Chinese car distributor comes to rescue of Saab

(May 16, 2011) AMSTERDAM  —Spyker Cars, the Dutch owner of Saab, today announced a deal with China's Pangda Automobile Trade Co Ltd. to secure Saab's medium-term funding needs.

Panga, China's largest listed car distributor, has come to the rescue of Saab in a deal worth as much as 110 million euros ($155 million) for the debt-ridden automaker, potentially staving off the collapse of one of Sweden's best-known brands, Reuters reported early today.

The latest deal involves an agreement by Pangda to buy Saab vehicles in two sections.
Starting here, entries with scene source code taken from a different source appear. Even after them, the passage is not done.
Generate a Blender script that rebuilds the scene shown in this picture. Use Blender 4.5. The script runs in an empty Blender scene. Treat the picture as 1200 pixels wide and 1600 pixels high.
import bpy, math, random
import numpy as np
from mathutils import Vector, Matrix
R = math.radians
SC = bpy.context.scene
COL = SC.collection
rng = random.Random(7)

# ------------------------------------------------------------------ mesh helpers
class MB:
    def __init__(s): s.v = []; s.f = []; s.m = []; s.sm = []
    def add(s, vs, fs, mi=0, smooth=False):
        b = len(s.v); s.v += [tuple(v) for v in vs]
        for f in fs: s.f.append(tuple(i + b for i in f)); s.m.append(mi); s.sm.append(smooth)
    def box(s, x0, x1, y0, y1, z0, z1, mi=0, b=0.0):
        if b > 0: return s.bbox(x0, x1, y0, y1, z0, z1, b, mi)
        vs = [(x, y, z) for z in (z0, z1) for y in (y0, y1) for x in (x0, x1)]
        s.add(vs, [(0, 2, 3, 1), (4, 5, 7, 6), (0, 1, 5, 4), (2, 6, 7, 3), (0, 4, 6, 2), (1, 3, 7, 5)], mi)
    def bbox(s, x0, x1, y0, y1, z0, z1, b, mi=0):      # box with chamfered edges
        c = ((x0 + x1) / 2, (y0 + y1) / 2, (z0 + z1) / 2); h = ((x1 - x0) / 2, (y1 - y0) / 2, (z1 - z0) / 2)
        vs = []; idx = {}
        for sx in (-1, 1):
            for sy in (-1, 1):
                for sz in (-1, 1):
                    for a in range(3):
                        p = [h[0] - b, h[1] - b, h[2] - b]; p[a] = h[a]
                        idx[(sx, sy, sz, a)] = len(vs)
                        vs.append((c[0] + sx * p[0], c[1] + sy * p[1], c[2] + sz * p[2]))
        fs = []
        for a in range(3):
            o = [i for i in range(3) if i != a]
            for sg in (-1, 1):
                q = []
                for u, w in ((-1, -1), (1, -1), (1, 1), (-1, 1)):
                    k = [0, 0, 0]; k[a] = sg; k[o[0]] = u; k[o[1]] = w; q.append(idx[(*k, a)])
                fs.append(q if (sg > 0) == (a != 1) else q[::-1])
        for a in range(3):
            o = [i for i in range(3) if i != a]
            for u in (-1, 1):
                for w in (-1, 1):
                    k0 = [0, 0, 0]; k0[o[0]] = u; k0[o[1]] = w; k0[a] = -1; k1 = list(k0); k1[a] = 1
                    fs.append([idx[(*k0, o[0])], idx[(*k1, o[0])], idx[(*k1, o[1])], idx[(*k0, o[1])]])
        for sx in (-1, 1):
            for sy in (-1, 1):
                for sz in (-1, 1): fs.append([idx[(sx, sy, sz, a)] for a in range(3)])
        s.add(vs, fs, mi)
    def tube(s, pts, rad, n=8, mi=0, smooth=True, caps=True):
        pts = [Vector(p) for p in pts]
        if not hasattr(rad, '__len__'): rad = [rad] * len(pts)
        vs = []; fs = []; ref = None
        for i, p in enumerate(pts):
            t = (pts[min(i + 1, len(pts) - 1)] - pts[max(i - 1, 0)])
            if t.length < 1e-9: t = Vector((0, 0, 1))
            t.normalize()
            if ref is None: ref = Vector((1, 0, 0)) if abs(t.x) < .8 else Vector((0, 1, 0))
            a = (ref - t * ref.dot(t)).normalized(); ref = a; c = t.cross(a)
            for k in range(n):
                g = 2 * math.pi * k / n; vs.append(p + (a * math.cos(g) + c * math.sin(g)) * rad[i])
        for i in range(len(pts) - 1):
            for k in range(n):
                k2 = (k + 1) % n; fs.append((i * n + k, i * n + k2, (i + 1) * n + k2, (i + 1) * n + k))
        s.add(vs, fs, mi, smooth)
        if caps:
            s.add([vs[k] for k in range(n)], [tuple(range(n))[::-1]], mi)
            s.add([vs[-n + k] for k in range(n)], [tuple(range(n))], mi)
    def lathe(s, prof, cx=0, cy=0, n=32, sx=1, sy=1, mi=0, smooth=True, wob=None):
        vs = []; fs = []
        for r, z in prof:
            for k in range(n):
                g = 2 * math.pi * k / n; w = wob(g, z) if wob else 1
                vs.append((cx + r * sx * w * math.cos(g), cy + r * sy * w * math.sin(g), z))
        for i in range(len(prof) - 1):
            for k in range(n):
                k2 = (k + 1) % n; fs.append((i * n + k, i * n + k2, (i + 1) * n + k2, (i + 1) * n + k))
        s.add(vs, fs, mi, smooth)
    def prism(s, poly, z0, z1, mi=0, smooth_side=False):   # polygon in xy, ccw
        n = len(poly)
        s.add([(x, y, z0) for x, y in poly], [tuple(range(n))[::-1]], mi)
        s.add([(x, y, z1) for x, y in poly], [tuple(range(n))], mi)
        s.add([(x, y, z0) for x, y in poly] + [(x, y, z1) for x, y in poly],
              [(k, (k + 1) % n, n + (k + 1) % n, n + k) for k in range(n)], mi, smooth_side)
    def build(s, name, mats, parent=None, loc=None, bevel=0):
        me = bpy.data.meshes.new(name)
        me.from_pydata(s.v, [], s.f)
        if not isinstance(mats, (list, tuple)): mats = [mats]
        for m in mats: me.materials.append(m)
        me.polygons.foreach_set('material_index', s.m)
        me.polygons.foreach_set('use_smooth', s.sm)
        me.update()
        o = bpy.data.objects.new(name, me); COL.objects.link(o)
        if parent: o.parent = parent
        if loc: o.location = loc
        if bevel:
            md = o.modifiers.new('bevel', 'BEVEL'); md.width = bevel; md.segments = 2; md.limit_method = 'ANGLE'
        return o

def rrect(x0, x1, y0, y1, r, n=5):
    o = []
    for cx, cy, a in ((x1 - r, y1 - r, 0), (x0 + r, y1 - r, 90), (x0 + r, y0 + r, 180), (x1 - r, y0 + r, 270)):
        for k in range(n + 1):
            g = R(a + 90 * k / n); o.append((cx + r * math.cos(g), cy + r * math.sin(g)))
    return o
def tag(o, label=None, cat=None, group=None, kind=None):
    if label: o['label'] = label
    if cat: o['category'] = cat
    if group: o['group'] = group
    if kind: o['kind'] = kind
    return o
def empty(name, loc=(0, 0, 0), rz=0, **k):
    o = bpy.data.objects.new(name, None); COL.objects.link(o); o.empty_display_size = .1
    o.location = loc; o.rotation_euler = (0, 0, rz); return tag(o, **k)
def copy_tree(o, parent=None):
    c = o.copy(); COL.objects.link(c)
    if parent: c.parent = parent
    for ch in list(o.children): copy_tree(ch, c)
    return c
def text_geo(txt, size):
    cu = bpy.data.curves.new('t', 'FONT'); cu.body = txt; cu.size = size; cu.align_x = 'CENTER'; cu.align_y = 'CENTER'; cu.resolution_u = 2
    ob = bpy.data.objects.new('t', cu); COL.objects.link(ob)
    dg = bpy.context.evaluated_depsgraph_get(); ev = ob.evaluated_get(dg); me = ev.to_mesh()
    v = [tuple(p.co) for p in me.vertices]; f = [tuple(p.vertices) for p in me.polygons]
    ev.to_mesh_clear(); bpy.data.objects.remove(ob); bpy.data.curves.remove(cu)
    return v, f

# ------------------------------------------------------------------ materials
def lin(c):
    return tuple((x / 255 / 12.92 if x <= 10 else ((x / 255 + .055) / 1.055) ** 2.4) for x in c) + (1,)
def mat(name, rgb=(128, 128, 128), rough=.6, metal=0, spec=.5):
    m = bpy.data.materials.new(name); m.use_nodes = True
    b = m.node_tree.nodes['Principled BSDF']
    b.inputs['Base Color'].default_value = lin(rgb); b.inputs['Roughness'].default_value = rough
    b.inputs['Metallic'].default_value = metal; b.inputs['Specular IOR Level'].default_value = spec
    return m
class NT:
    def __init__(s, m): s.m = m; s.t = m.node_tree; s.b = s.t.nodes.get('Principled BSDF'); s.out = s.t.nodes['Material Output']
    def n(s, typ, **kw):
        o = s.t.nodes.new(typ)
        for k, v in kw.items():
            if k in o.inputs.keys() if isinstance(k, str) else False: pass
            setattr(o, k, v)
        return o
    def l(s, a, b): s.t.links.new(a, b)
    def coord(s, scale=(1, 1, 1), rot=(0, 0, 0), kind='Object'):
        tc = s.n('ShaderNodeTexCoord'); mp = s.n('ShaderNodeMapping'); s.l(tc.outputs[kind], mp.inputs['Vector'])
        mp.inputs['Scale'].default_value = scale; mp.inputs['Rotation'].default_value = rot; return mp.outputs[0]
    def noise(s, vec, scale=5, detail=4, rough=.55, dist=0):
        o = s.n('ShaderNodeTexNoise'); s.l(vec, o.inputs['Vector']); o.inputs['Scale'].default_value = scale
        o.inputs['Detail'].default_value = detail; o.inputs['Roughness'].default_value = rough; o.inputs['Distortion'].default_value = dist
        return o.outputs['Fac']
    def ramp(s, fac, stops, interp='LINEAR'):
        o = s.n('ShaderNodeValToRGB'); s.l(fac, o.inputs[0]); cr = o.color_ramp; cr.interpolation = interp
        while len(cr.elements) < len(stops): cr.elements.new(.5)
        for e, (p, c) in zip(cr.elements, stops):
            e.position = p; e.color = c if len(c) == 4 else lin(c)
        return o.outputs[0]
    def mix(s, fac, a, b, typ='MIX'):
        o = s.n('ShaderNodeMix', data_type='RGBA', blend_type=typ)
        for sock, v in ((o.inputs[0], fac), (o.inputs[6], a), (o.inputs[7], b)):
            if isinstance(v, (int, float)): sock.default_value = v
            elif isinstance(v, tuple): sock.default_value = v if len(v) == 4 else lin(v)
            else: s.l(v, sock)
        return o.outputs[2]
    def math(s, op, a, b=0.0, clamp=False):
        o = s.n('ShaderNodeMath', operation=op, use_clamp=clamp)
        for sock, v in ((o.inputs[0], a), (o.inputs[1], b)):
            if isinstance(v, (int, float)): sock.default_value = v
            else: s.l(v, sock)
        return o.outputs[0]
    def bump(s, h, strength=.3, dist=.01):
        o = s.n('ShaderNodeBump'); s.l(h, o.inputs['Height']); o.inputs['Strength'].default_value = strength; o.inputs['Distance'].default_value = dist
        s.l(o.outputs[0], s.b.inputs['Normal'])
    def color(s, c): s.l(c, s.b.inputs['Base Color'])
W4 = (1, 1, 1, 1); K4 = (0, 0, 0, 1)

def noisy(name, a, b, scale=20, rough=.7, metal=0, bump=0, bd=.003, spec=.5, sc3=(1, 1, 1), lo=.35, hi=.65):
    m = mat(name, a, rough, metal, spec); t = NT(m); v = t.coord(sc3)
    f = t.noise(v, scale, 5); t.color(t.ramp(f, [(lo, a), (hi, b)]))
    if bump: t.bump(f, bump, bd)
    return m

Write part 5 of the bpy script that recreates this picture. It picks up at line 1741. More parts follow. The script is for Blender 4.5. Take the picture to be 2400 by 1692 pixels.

An initial purchase worth 30 million euros is already in the works and a further sale worth 15 million euros will follow, Victor Muller, CEO of Spyker and Saab, told a conference call with journalists today.

Pangda, which raised raised nearly $1 billion in its initial public offering last month, will also take a 24 percent equity stake in Spyker for a total of 65 million euros, or 4.19 euros per share.

The deal is the second pact with a Chinese rescuer within as many weeks, and could still face setbacks given the difficulties some Chinese firms have had in the past when it comes to obtaining the requisite government approvals for acquisitions or overseas investments.

However Muller said that it would be much easier to obtain the necessary approvals because Pangda is a car distributor and not a manufacturer.